## EXERCISE
Print, exactly as they stand, the lines from the start of the listing to the line containing "from mathutils import Vector, Matrix", inclusive.

━━ INFORMATION SUPPLIED ━━

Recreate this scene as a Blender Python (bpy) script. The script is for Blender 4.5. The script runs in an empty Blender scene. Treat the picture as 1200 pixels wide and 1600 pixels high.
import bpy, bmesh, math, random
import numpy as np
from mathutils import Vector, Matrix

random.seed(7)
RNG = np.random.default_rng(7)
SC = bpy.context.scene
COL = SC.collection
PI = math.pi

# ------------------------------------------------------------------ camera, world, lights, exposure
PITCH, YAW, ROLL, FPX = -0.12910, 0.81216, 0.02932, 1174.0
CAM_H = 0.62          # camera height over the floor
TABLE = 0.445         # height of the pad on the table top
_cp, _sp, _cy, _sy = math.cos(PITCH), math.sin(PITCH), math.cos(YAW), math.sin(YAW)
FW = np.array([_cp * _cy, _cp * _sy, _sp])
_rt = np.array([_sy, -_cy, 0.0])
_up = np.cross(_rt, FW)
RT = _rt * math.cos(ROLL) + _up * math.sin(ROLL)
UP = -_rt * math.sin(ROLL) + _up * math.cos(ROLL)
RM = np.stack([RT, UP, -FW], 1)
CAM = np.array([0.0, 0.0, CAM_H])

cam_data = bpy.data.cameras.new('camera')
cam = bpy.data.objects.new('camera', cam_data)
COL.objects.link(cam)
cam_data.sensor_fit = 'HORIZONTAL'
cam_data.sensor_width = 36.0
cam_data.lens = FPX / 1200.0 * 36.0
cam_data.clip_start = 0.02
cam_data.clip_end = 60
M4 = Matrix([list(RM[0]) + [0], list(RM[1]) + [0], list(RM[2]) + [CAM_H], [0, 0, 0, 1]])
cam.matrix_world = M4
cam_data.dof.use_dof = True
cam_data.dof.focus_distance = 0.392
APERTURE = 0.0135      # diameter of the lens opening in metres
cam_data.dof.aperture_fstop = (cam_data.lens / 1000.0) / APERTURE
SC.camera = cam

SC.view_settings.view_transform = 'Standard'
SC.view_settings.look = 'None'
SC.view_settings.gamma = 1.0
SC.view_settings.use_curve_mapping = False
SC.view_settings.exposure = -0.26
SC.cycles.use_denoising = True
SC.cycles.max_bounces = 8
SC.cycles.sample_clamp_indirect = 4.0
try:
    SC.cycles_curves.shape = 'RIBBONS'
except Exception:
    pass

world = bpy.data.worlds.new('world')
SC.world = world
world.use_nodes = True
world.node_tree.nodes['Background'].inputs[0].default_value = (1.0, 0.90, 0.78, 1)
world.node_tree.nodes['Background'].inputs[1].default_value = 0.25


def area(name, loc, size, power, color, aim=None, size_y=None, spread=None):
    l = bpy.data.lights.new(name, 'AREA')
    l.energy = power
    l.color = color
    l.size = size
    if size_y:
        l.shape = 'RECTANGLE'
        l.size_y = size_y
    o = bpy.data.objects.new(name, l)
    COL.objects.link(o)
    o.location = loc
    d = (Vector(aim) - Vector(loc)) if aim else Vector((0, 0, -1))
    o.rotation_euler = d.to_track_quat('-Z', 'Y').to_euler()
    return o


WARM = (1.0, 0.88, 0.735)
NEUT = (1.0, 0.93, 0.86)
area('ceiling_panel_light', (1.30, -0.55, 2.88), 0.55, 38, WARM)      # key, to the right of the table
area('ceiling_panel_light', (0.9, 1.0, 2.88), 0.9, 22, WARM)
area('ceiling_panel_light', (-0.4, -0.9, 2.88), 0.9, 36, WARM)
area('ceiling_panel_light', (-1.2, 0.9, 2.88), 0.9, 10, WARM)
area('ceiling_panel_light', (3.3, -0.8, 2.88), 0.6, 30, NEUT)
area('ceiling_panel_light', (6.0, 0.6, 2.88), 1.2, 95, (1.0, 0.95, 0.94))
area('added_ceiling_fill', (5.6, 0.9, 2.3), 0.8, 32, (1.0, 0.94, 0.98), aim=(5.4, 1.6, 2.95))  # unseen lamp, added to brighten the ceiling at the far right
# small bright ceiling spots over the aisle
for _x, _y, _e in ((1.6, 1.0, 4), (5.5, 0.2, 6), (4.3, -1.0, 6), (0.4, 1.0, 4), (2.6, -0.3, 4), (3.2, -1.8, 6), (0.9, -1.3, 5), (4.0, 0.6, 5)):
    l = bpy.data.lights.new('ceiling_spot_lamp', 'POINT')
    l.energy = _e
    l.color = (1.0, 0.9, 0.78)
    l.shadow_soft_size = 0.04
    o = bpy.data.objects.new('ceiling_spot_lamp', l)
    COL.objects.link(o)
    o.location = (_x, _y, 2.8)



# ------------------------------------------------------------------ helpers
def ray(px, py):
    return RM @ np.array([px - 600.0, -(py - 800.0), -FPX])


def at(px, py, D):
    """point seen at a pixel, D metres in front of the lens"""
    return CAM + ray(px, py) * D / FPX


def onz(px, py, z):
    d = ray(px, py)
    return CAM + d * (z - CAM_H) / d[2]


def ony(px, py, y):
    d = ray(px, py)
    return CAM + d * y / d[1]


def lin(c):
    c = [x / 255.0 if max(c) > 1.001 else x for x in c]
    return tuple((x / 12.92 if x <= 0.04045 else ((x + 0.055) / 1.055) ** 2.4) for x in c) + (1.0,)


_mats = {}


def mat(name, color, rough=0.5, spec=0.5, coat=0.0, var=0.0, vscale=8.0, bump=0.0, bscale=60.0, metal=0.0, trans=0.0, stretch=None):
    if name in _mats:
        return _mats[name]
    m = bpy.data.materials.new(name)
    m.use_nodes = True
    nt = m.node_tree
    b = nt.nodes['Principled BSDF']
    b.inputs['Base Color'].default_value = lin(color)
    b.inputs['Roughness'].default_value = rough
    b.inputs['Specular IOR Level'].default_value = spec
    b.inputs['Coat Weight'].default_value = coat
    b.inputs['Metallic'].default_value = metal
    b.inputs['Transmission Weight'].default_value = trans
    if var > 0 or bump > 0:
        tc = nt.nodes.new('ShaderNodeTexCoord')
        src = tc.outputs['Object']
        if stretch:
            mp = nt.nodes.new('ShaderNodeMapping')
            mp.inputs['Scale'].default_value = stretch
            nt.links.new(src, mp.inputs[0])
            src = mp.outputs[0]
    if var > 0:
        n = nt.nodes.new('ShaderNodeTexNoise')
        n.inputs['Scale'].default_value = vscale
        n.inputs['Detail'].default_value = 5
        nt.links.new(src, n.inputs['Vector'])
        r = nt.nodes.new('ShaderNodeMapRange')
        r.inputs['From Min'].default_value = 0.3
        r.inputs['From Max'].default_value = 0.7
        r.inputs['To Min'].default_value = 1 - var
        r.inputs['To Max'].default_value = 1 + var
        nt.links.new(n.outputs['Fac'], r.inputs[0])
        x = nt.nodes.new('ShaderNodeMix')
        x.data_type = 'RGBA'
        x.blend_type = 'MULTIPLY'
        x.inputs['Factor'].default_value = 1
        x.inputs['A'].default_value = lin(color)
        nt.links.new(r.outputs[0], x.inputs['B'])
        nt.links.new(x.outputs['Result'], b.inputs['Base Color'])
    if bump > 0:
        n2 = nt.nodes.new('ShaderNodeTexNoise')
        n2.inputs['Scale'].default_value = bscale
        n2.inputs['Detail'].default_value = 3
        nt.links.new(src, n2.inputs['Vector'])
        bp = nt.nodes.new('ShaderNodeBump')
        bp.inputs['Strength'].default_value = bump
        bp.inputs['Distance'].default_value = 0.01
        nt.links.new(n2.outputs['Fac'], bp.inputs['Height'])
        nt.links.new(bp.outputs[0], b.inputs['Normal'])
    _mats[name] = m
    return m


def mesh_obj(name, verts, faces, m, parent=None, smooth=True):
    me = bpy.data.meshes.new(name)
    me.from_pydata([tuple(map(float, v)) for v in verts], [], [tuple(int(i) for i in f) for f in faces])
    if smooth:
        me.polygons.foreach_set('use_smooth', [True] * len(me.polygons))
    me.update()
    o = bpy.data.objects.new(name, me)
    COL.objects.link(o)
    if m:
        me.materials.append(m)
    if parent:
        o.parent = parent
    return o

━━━

## OUTPUT FOR THIS TASK
Recreate this scene as a Blender Python (bpy) script. The script is for Blender 4.5. The script runs in an empty Blender scene. Treat the picture as 1200 pixels wide and 1600 pixels high.
import bpy, bmesh, math, random
import numpy as np
from mathutils import Vector, Matrix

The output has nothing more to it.